We advised the researcher that the University should not support this publisher as it had displayed highly questionable publication practices.
The quality and legitimacy of journal publications is an important consideration for researchers who are considering publishing or editing. It is also something potential employers and grant-funding-bodies are now checking when reviewing CVs. Careful forensic examination is increasingly required to confirm a publisher’s and journal’s credibility. The Think, Check, Submit checklist can help. We need to assess the value and legitimacy of journals and publishers on a continuum between high quality at one end and predatory at the other. There are many journals that though “peer reviewed” and not predatory, should be avoided for being junk-type publications with distorted publishing standards that pollute academic knowledge.
As appointment/promotion and grant-review boards catch on, the important question here is: are you harming your career by allowing your name and intellectual efforts to be associated with them?

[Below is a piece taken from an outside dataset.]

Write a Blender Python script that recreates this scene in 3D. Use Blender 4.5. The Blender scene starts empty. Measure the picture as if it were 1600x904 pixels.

This post may be cited as:
Ley, A. & Allen, G. (30 July 2020) Questionable publishing practice? Are you harmed? Research Ethics Monthly. Retrieved from:
1 thought on “Questionable publishing practice? Are you harmed?”
This conclusion was drawn on volume alone? No consideration if they were Scopus ranked? No consideration if there is a different publishing model emerging? For example, Elsevier charges ~US$ 2500 for APCs and runs 2,500+ journals, a model of many articles spread over thousands of journals. MPDI has fewer journals with much larger issues. Or, are you saying, if the journals do not follow the “traditional” corporate publishing structure, then they ought to be deemed as having poor quality?
If you look at corporate profits as a negative indicator of motivation, then certainly Elsevier is amongst the most predatory (why many countries and universities no longer subscribe to their journals, but more important due to questions of justice, which I come to next).
What about questions of justice? MDPI is fully Open Access, allowing scholars from the Global South (and anywhere for that matter) to have access to evidence, whereas the “traditional” corporate journals are gated and knowledge is kept amongst those with access to financial privilege (subscriptions run into the millions of US$ per year, inaccessible to many universities in the Global South). What kind of ethical position is being taken here? This is a continuation of a model of exclusion that is ethically problematic. We need to be far more critical of the “status quo” of exclusion. Not worth considering?
What about representation? Many studies of “traditional” corporate show that authors based in the Global South represent 2-6% of publications, whereas scholars from the Global South are much better (read: more fairly and appropriately) represented in these newer publishers. Ought questions of representation, voice and inclusion not matter? Consider many Open Access publishers (not MDPI) that waive APCs for scholars based in the Global South (or LDCs, as PLoS One does). This enables scholars to engage and be recognized for their thought leadership, rather than just the extractors of knowledge from the Global North who publish about the Global South.
I am not suggesting MDPI is the answer. I am suggesting this conclusion seems a bit thin – and a bit thin on questions of justice (unexpected from this community).